Le phénomène est particulièrement évident dans les régions rurales. Les entreprises en pénurie dans les villes attirent les candidats des campagnes. Celles-ci se vident, ou pour certaines, se remplissent de personnes retraitées, ce qui change les besoins en main-d’œuvre.
Une solution qui est préconisée est l’immigration. Je suis tout à fait d’accord. Mais si nous voulons que l’immigration solutionne en partie la pénurie de population, nous devons voir à l’intégration des arrivants. Nous devons être disposés à accepter les différences et être ouverts à la nouveauté.

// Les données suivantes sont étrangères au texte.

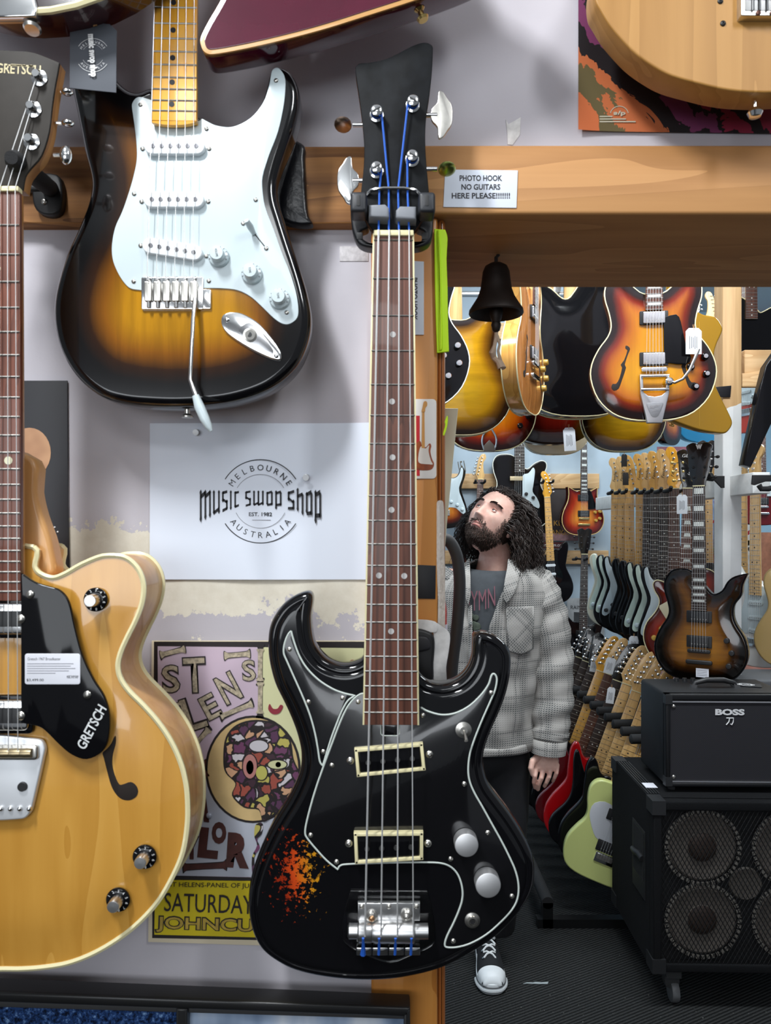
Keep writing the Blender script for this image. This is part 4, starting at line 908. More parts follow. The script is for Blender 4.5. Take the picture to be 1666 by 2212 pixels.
def gig_poster():
    G = Face('gig_poster', 'illustrated gig poster with bone letters between the amber guitar and the black bass', 'poster', 560, 2035, DW - .004)
    pl = lambda n, pts, m, lay=1, sm=False, par=None: G.plate(n, pts, m, -.0004 * lay, .0004, 0, sm=sm, k=4, parent=par)
    G.plate('sheet', [(328, 1384), (800, 1384), (800, 2050), (320, 2035), (324, 1700)], mat('poster_cream_edge', '#d6c9ae', .7), 0, .0015, .0003, sm=False)
    blk = mat('poster_ink', '#1d1517', .6); pl('black_border', [(333, 1386), (792, 1386), (792, 2035), (329, 2026)], blk)
    pl('pink_panel', [(341, 1396), (563, 1398), (561, 1640), (560, 1895), (344, 1890)], mat('poster_pink', '#c4b0c0', .6, 0, 0, .08, 12), 2)
    pl('blue_panel', [(342, 1660), (560, 1640), (640, 1640), (640, 1895), (342, 1890)], mat('poster_lilac_grey', '#b0b4c0', .6), 3)
    pl('lemon_panel', [(568, 1398), (786, 1400), (786, 1680), (568, 1660)], mat('poster_lemon', '#d3d2a4', .6), 2)
    pl('yellow_panel', [(336, 1900), (786, 1905), (786, 2030), (334, 2018)], mat('poster_yellow', '#cdb80a', .6), 3)
    bone = mat('poster_bone', '#b5a890', .6, 0, 0, .5, 250); red = mat('poster_dark_red', '#5b1f20', .6); wood_ = mat('poster_brown', '#4a221c', .6, 0, 0, .3, 80)
    def letter(t, cx, cy, h, rot, w_=None):
        a = G.text('lettering', t, blk, cx, cy, (w_ or h * .62) * 1.12, h * 1.08, rot, -.0016, bold=.05); b_ = G.text('lettering', t, bone, cx, cy, w_ or h * .62, h, rot, -.0020, bold=.012)
    letter('S', 370, 1466, 58, 4); letter('T', 421, 1458, 74, 3); letter('N', 494, 1486, 62, 28); letter('S', 538, 1448, 44, 4)
    letter('H', 352, 1548, 40, 28); letter('E', 384, 1540, 42, 20); letter('L', 419, 1540, 70, 18); letter('E', 455, 1526, 52, 28)
    def bonebar(x0, y0, x1, y1, m=bone, w_=10):
        d = Vector((x1 - x0, y1 - y0)); d.normalize(); n = Vector((-d.y, d.x)) * w_ / 2
        q = [(x0 - n.x * 1.6, y0 - n.y * 1.6), (x0 + d.x * 8 - n.x, y0 + d.y * 8 - n.y), (x1 - d.x * 8 - n.x, y1 - d.y * 8 - n.y), (x1 - n.x * 1.6, y1 - n.y * 1.6), (x1 + n.x * 1.6, y1 + n.y * 1.6), (x1 - d.x * 8 + n.x, y1 - d.y * 8 + n.y), (x0 + d.x * 8 + n.x, y0 + d.y * 8 + n.y), (x0 + n.x * 1.6, y0 + n.y * 1.6)]
        c = (x0 + x1) / 2, (y0 + y1) / 2
        pl('bone_outline', [(c[0] + (a - c[0]) * 1.06, c[1] + (b_ - c[1]) * 1.3) for a, b_ in q], blk, 4, True); pl('bone', q, m, 5, True)
    for b_ in ((348, 1414, 400, 1402), (486, 1416, 540, 1412), (478, 1546, 545, 1520), (412, 1618, 452, 1575), (563, 1402, 562, 1470), (563, 1474, 562, 1540)): bonebar(*b_)
    for b_ in ((420, 1645, 445, 1650), (420, 1690, 448, 1668)): bonebar(*b_, wood_, 11)
    cc = []
    for t, cx, cy, h, ro in (('A', 437, 1742, 62, -8), ('L', 452, 1820, 66, -6), ('O', 474, 1798, 48, 0), ('R', 516, 1836, 76, -4), ('Y', 415, 1830, 50, 0)):
        G.text('log_lettering', t, wood_, cx, cy, h * .66, h, ro, -.0020, bold=.07)
    bonebar(398, 1872, 488, 1868, wood_, 12)
    # sawn disc with the patchwork head
    pl('disc_rim', circle(547, 1661, 103, 40, 116), blk, 4); pl('disc', circle(547, 1661, 98, 40, 111), mat('poster_disc', '#cfb27c', .6, 0, 0, .15, 30), 5)
    hd = [(487, 1640), (492, 1595), (515, 1568), (555, 1558), (600, 1568), (625, 1600), (632, 1640), (648, 1680), (630, 1705), (640, 1735), (600, 1750), (570, 1770), (560, 1745), (530, 1740), (505, 1715), (512, 1690), (492, 1668)]
    m, nt, b = newmat('poster_patchwork'); setp(b, .6)
    v = N(nt, 'ShaderNodeTexVoronoi'); v.inputs['Scale'].default_value = 75; co = coords(nt, (1, 0, 1)); n3 = noise(nt, co, 60, 2)
    ad = N(nt, 'ShaderNodeVectorMath', op='MULTIPLY_ADD'); nt.links.new(n3, ad.inputs[0]); ad.inputs[1].default_value = (.02, 0, .02); nt.links.new(co, ad.inputs[2]); nt.links.new(ad.outputs[0], v.inputs['Vector'])
    v2 = N(nt, 'ShaderNodeTexVoronoi', feature='DISTANCE_TO_EDGE'); v2.inputs['Scale'].default_value = 75; nt.links.new(ad.outputs[0], v2.inputs['Vector'])
    sp = N(nt, 'ShaderNodeSeparateColor'); nt.links.new(v.outputs['Color'], sp.inputs[0])
    cr = ramp(nt, sp.outputs[0], [(0, '#54304e'), (.18, '#b8ad58'), (.32, '#9a4a3c'), (.45, '#c9c3c8'), (.6, '#6a3a5c'), (.72, '#c79a78'), (.85, '#3c2430')], 'CONSTANT')
    nt.links.new(mixc(nt, mth(nt, 'LESS_THAN', v2.outputs['Distance'], .09), cr, '#1d1517'), b.inputs['Base Color'])
    pl('head_outline', [(566 + (x - 566) * 1.05, 1660 + (y - 1660) * 1.04) for x, y in hd], blk, 6, True); pl('head', hd, m, 7, True)
    for x, y, rx, rz, c in ((541, 1654, 15, 26, '#b47a74'), (541, 1656, 8, 15, '#3a2430'), (566, 1668, 12, 15, '#b9b45c'), (600, 1650, 20, 9, '#c8c89a'), (602, 1650, 6, 6, '#8a8a20'), (560, 1610, 20, 12, '#c6c2c8')):
        pl('head_detail', circle(x, y, rx + 2.5, 18, rz + 2.5), blk, 8); pl('head_detail', circle(x, y, rx, 18, rz), mat('poster_' + c[1:], c, .6), 9)
    for x0, x1 in ((560, 572), (556, 570)): pass
    G.plate('rope', [(553, 1780), (568, 1778), (566, 1800), (556, 1812), (562, 1830), (550, 1850), (552, 1890), (546, 1890), (545, 1850), (556, 1825), (550, 1805)], m, -.0022, .0004, 0, k=3)
    for q in ([(583, 1520), (590, 1530), (600, 1530), (606, 1522), (612, 1526), (604, 1540), (590, 1542), (580, 1532)], [(745, 1440), (760, 1425), (775, 1432), (770, 1445), (755, 1440)], [(600, 1462), (612, 1455), (622, 1466), (616, 1478)]): pl('red_cane', q, mat('poster_red', '#8c2634', .6), 4, True)
    G.text('lettering', 'ST HELENS-PANEL OF JUDGES', blk, 472, 1912, 212, 13, -1, -.0024)
    G.text('lettering', 'SATURDAY', blk, 452, 1950, 192, 40, -2, -.0024)
    G.text('lettering', 'JOHNCURTIN', blk, 500, 2000, 330, 38, -2, -.0020, bold=.06); G.text('lettering', 'JOHNCURTIN', mat('poster_gold', '#b79a3c', .6, 0, 0, .3, 90), 500, 2000, 322, 33, -2, -.0024, bold=.015)
    c = G.L((453, 1760)); obj('pin', MB().ball((c[0], -.003, c[1]), (.004, .003, .004), 12, 8), mat('pin_blue_grey', '#a4a9b8', .3), G.e)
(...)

Que l’on parle de changements climatiques, de mondialisation ou de pénuries de main-d’œuvre, la solution doit débuter par un changement d’attitudes. Plus spécifiquement, en ce qui concerne le marché de l’emploi et la carrière, nous devons changer l’attitude envers le travail. Pourquoi travaillons-nous? Il est certain qu’assurer une qualité de vie demeurera fondamental, mais il faut regarder plus loin, le succès de l’entreprise, l’atteinte de ses objectifs, doit devenir l’objectif de chacun. Employeurs et employés, syndicats, gouvernements et même le système scolaire doivent collaborer pour le succès de l’entreprise, la réussite de chacun en dépend.
Les conseillers d’orientation ont un rôle important à jouer dans ces changements d’attitudes.
D’abord en changeant nos propres attitudes, ensuite en collaborant directement avec les acteurs du monde du travail pour que le travail soit plus qu’un moyen d’assurer un style de vie, qu’il soit un lieu de réalisation de soi. Devenons de véritables agents de changement!
Selon moi, le point de départ est de comprendre la situation actuelle. Pourquoi certains employés ont l’impression que leur employeur cherche seulement à les exploiter? Pourquoi certains employeurs ont l’impression que les employés veulent en faire le moins possible pour le meilleur salaire possible? Pourquoi certains employés saisonniers préfèrent dépendre de l’assurance emploi plutôt que d’accepter un nouvel emploi? Pourquoi certains employeurs mettent si peu d’efforts à améliorer les conditions de travail? Et finalement, comment se développent et se maintiennent ces attitudes? Comment pouvons-nous les changer?